Thousands of family-run and owner-managed companies could face significantly greater tax reporting obligations as HMRC increases its focus on so-called “close companies”.

A close company is broadly one that is controlled by five or fewer shareholders, or by shareholders who are also directors. While the definition can apply to businesses of all sizes, it covers the vast majority of privately owned and family-run companies in the UK.

Recent changes and proposed reforms suggest HMRC is seeking a much clearer picture of how money moves between companies and their owners. The measures form part of a wider effort to reduce the small business tax gap and improve visibility over transactions that may otherwise be difficult to monitor.

One of the first changes has already arrived. From the 2025/26 tax year, directors of close companies who complete a self assessment tax return must provide additional information about their company interests. This includes details of the company, their shareholding percentage, and dividends received from their own company, which must now be reported separately from other dividend income.

The increased reporting is accompanied by higher tax costs in some areas. For example, the tax charge that can apply when close companies make loans to shareholders has risen to 35.75%, increasing the financial consequences of leaving director or shareholder loans outstanding.

However, the most significant development may still be to come.

HMRC is currently consulting on proposals that would require close companies to provide detailed information about transactions with shareholders and other participators. The suggested reporting could cover dividends, loans, cash withdrawals, asset transfers and other movements of value between a company and its owners. In many cases, HMRC would receive details of the amount, date and recipient of each transaction.

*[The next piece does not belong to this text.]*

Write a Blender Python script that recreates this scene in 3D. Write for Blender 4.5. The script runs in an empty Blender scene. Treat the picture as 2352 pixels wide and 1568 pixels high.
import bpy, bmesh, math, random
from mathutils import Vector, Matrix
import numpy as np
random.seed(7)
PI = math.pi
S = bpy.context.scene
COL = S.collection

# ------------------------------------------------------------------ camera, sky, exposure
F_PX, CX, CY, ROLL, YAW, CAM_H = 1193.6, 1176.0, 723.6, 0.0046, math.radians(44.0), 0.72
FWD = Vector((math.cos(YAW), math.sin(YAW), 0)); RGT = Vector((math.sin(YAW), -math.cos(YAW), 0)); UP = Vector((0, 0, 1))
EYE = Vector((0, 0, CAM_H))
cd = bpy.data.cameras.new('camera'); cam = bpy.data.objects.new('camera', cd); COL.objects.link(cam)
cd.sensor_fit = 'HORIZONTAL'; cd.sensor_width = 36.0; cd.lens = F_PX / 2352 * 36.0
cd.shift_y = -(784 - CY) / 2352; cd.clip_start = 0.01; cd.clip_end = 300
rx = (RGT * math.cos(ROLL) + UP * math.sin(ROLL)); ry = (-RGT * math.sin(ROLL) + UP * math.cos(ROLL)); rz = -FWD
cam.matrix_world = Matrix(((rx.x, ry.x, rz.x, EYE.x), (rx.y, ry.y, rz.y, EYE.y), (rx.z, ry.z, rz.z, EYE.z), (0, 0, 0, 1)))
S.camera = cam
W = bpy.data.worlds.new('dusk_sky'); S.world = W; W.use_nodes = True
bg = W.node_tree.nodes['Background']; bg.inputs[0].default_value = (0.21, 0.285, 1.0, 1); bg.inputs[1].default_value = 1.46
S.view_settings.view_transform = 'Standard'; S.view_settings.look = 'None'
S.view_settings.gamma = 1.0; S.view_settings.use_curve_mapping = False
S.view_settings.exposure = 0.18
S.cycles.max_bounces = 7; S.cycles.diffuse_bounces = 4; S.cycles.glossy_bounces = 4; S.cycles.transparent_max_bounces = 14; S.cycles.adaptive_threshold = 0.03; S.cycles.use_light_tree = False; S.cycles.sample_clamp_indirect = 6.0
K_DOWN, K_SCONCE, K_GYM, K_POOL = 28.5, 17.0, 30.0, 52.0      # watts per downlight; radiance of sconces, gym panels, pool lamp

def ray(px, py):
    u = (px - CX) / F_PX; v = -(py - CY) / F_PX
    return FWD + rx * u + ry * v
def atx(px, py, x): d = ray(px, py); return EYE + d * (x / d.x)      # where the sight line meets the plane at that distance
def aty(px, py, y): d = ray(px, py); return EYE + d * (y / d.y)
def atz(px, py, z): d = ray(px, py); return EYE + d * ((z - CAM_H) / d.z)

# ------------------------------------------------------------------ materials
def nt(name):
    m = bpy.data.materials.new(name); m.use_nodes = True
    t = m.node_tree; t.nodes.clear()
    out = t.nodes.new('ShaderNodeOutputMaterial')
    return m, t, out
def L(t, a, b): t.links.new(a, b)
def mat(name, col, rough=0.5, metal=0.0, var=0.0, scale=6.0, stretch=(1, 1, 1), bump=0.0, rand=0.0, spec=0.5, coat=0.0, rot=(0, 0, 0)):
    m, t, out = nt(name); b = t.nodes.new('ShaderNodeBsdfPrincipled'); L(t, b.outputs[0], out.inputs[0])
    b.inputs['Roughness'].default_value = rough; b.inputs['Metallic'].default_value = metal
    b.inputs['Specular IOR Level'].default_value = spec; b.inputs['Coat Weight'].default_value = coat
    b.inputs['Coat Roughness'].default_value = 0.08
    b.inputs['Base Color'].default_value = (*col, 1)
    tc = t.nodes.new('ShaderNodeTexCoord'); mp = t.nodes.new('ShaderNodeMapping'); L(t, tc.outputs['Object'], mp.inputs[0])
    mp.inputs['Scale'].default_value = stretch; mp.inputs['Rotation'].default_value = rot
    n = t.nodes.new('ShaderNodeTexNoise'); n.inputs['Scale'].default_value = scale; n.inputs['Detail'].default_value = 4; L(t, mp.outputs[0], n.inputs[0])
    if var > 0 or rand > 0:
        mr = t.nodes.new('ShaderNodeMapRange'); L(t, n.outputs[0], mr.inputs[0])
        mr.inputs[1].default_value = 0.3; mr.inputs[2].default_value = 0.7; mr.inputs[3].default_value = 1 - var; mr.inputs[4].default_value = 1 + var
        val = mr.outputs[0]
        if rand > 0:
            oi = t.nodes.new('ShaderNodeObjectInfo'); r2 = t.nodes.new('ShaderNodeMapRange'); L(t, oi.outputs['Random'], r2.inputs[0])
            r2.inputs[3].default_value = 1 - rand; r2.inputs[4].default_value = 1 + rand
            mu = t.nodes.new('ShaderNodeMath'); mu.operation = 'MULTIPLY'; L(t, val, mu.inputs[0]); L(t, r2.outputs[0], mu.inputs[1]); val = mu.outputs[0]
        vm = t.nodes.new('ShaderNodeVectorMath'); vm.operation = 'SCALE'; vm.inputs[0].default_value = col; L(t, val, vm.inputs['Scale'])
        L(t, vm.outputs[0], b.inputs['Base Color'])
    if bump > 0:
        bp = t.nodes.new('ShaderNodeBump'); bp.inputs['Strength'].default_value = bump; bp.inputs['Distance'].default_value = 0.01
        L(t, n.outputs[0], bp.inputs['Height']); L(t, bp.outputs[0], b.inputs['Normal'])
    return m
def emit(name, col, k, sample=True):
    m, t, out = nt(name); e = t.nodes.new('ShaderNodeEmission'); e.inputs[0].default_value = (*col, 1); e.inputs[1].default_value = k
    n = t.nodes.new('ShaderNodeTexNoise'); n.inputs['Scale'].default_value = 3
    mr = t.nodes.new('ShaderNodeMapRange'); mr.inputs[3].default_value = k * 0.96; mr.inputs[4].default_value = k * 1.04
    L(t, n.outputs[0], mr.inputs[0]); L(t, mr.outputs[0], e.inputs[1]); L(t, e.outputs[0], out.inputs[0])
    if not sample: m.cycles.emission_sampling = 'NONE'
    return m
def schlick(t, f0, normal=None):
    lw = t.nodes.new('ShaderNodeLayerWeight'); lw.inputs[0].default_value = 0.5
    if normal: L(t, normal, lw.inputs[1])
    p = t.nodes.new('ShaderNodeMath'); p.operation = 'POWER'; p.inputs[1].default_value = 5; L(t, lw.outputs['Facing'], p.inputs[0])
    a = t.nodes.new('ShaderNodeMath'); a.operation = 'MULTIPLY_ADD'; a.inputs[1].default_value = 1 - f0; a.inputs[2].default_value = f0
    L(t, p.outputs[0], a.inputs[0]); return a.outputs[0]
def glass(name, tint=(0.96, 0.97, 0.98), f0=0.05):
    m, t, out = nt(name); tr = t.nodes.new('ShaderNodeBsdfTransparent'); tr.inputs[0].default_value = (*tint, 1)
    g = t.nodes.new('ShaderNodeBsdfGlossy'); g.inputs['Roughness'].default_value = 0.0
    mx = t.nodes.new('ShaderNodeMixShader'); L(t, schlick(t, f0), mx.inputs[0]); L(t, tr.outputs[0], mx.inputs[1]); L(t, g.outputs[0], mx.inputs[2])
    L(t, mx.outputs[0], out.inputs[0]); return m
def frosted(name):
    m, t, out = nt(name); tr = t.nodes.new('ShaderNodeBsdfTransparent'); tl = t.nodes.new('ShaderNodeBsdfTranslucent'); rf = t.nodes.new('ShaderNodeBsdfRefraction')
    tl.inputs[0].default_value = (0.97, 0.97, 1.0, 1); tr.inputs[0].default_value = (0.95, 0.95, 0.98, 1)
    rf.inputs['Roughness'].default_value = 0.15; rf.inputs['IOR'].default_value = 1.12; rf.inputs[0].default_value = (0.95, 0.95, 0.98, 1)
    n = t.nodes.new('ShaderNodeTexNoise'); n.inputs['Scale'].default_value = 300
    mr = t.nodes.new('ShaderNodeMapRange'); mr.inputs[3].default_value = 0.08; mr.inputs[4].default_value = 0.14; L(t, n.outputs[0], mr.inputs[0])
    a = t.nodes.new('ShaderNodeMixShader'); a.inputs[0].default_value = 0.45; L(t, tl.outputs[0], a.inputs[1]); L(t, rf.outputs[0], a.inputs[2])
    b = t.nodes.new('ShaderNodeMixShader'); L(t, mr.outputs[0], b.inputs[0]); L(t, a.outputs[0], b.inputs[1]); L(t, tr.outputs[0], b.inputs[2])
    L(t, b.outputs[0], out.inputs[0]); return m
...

Supporters of the proposals argue that they will improve transparency and help ensure the correct amount of tax is paid. Critics, however, warn that the changes could create a substantial compliance burden for small businesses that are already facing increasing administrative requirements.

The proposals also come alongside wider tax administration reforms. Mandatory payrolling of benefits-in-kind is due to begin from April 2027, while Making Tax Digital continues to expand its reach across the tax system.

For directors and shareholders of owner-managed businesses, the direction of travel is clear. HMRC is seeking more detailed information, more frequently, and with greater visibility over how profits and assets are extracted from private companies.

While many of the proposed measures remain under consultation, businesses may benefit from reviewing their record-keeping and company transactions now. As reporting requirements increase, maintaining accurate and comprehensive records is likely to become more important than ever.